Now we’ll look at the second half of the Hail Mary prayer, which says: “Holy Mary, Mother of God, pray for us sinners now, and at the hour of our death. Amen.” This half of the prayer is really nothing more than a petition for intercessory prayer on our behalf. We have very early evidence that it was common practice for Christians to ask Mary to pray for them because of her proximity to God. A painting was found in a cave from the third century with a prayer called the Sub Tuum Praesidium which reads:

We fly to thy protection, O Holy Mother of God; Do not despise our petitions in our necessities, but deliver us always from all dangers, O Glorious and Blessed Virgin

Recognizing that Mary is seated in heaven next to her Son as the Queen Mother, Christians have always asked for her help in their times of need. The second half of the Hail Mary simply carries on that long standing tradition. In reality, it is not much different from calling your own mother (or anyone else for that matter) on the phone and saying, “Hey, mom. You’ve always had a pretty good prayer life. Would you mind praying for me as I work through this situation?” If you can and do ask any other human for prayers, why would it suddenly be considered vain repetition to ask the same of the Mother of Jesus? The final point that I would like to make about the Hail Mary is that the central word that joins the two halves together is “Jesus.”

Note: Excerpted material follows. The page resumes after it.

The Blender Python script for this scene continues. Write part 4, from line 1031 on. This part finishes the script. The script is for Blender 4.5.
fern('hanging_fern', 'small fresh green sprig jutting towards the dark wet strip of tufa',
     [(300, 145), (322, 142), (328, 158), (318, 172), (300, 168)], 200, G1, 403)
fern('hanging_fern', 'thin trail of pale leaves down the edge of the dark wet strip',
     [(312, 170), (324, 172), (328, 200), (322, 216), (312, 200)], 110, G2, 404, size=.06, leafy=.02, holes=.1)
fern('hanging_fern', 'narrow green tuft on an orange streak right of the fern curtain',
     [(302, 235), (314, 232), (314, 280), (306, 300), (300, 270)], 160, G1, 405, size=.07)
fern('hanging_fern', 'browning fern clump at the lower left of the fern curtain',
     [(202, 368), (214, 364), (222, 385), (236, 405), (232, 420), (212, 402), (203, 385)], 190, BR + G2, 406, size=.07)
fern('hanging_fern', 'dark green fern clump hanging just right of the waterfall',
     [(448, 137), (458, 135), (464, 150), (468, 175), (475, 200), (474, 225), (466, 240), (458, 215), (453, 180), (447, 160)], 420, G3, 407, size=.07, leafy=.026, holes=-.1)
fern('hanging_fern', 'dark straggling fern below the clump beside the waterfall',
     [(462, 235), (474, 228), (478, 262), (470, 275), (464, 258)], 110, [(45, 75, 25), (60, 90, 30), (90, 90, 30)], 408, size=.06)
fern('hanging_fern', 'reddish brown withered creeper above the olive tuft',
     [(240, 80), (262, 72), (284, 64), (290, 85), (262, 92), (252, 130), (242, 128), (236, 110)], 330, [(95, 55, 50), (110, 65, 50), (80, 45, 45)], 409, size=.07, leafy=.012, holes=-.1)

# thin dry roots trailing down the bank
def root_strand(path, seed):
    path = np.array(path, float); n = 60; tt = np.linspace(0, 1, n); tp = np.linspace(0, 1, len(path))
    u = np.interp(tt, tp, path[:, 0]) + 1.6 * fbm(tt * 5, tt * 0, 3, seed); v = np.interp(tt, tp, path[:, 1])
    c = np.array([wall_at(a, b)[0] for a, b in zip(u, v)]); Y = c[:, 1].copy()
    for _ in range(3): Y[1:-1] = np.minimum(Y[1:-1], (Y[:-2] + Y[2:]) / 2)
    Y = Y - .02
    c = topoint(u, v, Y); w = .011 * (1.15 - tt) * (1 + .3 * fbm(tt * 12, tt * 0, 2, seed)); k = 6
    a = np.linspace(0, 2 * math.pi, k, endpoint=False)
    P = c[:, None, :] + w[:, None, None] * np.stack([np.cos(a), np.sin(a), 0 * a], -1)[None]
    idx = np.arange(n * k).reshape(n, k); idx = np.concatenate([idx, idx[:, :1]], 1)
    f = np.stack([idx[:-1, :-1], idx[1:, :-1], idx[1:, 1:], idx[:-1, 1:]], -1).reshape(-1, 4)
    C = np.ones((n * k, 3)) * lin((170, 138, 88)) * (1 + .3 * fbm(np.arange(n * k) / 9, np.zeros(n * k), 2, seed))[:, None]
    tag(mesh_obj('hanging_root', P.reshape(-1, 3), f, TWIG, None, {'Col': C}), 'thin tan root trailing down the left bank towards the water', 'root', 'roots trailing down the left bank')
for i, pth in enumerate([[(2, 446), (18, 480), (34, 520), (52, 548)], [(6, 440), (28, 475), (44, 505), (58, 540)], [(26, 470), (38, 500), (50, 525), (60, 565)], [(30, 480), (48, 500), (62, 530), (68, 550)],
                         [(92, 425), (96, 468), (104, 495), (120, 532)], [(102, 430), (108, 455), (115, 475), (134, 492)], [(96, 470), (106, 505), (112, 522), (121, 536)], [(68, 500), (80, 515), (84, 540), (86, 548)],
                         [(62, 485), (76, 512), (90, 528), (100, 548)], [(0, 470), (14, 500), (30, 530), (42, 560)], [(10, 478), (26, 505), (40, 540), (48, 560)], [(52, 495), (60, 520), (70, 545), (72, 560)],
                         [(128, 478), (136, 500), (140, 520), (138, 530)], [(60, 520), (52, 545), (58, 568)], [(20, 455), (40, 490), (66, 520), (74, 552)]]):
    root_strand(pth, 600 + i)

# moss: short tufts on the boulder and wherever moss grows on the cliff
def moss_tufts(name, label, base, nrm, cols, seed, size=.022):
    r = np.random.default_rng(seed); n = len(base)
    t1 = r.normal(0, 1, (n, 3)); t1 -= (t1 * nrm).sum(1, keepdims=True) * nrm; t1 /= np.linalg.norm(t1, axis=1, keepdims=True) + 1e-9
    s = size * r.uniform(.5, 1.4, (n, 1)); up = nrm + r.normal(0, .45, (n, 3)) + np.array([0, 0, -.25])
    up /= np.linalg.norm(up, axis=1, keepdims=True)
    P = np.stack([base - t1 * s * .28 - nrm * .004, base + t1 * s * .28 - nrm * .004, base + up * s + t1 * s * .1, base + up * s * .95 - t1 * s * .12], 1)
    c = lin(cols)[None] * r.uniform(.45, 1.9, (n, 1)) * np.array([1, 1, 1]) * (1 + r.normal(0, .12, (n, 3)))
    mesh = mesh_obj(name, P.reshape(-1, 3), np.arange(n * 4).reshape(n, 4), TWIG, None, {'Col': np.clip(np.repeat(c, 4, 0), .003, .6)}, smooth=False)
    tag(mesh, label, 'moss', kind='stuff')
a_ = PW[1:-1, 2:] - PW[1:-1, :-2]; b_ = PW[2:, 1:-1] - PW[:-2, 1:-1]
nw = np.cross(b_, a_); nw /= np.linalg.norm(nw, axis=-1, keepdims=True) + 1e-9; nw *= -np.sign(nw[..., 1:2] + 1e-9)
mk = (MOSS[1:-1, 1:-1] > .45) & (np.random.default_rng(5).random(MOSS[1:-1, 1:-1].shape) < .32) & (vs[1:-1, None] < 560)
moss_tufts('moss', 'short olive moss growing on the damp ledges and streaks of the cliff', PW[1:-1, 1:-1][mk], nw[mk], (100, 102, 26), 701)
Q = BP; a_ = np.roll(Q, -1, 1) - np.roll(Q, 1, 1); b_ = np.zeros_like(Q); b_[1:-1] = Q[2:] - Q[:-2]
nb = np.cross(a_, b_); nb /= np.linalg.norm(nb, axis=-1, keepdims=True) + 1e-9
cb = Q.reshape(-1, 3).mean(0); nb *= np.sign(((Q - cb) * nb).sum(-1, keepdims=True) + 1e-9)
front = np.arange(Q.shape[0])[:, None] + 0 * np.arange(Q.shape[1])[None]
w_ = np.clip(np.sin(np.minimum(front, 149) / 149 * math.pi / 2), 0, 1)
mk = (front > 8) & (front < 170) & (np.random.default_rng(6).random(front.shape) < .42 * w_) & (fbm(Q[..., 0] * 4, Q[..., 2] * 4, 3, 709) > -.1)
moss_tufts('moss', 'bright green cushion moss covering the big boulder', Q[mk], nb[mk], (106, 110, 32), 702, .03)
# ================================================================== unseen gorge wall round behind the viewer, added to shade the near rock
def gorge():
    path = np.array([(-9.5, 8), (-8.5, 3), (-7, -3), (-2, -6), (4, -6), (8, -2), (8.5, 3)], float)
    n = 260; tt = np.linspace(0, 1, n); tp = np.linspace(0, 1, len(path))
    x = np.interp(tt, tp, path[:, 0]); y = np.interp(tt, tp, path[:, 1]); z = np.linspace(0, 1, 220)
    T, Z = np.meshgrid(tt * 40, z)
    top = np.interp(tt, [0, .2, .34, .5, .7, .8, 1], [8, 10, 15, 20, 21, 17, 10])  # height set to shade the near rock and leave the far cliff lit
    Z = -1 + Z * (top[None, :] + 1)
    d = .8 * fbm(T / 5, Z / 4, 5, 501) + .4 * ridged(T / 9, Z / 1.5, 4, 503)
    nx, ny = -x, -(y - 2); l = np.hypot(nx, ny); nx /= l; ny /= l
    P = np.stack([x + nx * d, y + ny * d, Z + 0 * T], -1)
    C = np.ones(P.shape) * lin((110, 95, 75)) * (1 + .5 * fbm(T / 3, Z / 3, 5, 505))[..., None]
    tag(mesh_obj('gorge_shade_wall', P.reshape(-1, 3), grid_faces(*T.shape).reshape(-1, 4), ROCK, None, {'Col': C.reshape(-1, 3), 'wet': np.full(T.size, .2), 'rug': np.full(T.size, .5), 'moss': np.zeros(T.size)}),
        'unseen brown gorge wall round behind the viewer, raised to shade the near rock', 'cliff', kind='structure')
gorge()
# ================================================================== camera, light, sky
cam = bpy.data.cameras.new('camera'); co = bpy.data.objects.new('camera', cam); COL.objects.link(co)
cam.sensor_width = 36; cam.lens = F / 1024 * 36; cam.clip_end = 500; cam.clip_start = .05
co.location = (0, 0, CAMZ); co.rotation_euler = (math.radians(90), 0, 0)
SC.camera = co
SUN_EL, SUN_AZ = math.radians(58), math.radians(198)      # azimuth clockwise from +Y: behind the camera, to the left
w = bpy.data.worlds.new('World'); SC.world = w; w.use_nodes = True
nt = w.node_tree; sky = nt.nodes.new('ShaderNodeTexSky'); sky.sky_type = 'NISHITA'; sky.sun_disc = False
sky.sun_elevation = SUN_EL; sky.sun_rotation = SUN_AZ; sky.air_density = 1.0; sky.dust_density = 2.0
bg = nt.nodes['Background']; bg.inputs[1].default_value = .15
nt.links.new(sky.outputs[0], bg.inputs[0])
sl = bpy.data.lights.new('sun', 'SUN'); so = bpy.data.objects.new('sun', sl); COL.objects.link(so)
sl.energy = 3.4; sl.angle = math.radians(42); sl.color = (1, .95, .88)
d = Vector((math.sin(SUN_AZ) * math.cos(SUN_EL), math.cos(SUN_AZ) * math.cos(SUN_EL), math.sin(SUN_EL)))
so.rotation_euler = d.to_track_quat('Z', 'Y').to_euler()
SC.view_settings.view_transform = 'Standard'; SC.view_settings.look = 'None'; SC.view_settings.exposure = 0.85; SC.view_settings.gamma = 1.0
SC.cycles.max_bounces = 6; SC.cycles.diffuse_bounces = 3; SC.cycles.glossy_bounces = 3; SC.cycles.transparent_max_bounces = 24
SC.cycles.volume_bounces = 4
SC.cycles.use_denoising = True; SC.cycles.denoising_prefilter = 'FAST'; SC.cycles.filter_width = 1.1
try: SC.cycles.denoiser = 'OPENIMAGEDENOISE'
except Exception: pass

Hail, Mary, full of grace, the Lord is with thee. Blessed art thou among women and blessed is the fruit of thy womb, Jesus. Holy Mary, Mother of God, pray for us sinners, now and at the hour of our death. Amen.

Jesus is the center, the central theme, of this beloved Catholic prayer. He is the center of the wheel from which all of the spokes find their beginning. We cannot honor Mary without properly knowing her Son and we cannot properly ask for her intercession without knowing her Son and her relationship with Him. While the Hail Mary prayer honors Mary, it is Christocentric in nature because none of it would make any sense if Jesus wasn’t found at the center of it all.

I have heard it asked, “Would a man repeating the words, ‘I love you’, to his wife everyday equate to vain repetition?” Of course not! It is not in vain because he sincerely means it and she sincerely wants to hear it more than one time over the duration of the marriage. More than likely, she’d prefer to hear it as often as possible. When we recite the Hail Mary 53 times in one Rosary we are simply saying, “I love you, Jesus. I love you, Mary” over and over again. This week, spend some time reflecting on the words of the Hail Mary and what they actually mean for us.